Just confirmed what I said, and I was correct, you now need to click 1 extra button to be able to see the reviews from people that activated the game with steam keys, you can check yourself using this game page http://store.steampowered.com/app/337720/ which has very few reviews, and a more or less 50/50 split between both types.
 
You guys realize that you can still write your reviews, and still have them show up both in your friend feeds and on the game's main page, right? Literally the only thing that changed is that the your thumbs up/thumbs down score won't be added to the aggregate score at the top if you got the key elsewhere.

That is literally the least important part of any review where you actually care about the text you're writing about the game. People can still see if you liked the game or not. They can still see what you wrote about it. They can still see if other users thought your review was useful and/or funny. All that stuff is exactly the same. The only difference is that the positive/negative score at the top of the page won't count your review.

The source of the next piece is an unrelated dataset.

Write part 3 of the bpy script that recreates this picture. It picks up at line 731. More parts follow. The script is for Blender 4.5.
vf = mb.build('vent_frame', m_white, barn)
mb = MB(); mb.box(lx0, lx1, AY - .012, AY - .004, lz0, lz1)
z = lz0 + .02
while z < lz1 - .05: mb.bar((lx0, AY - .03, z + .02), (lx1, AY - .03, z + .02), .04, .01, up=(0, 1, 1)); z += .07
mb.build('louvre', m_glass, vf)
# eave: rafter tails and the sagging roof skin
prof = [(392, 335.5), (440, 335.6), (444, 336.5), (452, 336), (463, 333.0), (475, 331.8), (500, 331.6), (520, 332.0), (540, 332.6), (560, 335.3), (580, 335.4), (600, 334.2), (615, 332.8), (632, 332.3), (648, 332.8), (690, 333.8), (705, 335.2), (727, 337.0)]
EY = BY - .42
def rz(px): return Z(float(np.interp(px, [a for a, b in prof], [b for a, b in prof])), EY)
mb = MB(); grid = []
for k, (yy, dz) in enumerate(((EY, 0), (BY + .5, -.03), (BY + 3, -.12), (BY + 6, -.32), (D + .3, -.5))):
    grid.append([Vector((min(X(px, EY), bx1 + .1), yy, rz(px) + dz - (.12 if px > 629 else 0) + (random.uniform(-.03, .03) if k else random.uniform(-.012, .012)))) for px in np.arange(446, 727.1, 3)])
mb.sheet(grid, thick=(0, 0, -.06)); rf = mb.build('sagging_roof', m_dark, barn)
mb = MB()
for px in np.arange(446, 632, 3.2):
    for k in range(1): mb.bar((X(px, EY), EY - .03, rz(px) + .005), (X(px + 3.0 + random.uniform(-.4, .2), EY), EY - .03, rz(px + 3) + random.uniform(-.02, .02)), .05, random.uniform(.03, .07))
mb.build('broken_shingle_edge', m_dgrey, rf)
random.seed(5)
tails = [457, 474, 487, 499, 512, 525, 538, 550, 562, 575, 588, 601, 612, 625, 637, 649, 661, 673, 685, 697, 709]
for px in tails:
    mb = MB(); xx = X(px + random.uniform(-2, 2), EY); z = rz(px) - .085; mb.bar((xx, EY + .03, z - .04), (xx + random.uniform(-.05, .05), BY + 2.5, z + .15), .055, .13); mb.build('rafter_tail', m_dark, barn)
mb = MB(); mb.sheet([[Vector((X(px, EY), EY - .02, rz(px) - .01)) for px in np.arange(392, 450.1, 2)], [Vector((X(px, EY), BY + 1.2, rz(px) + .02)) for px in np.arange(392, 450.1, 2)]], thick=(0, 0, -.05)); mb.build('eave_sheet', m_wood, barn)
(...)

If that's the only part you care about, then why do you bother writing text at all? The important part is the thumbs up or thumbs down, and beyond that you might as well just write "this game is good" or "this game is bad".

But go ahead, take it as a personal insult, I guess. That makes sense.
You are for forgetting the very important part that your review won't be read anymore. Which, ya know, its the point of writing it? The majority of people will not change the default setting. And the default setting resets everytime you access a page.
 
People are under estimating the clarity this brings to the review system. I've seen enough gamers accuse developers of manipulating their score. Now you have a better idea whether this is true or not. Before it was just baseless accusations.

The review system is meant to help consumers first, not developers.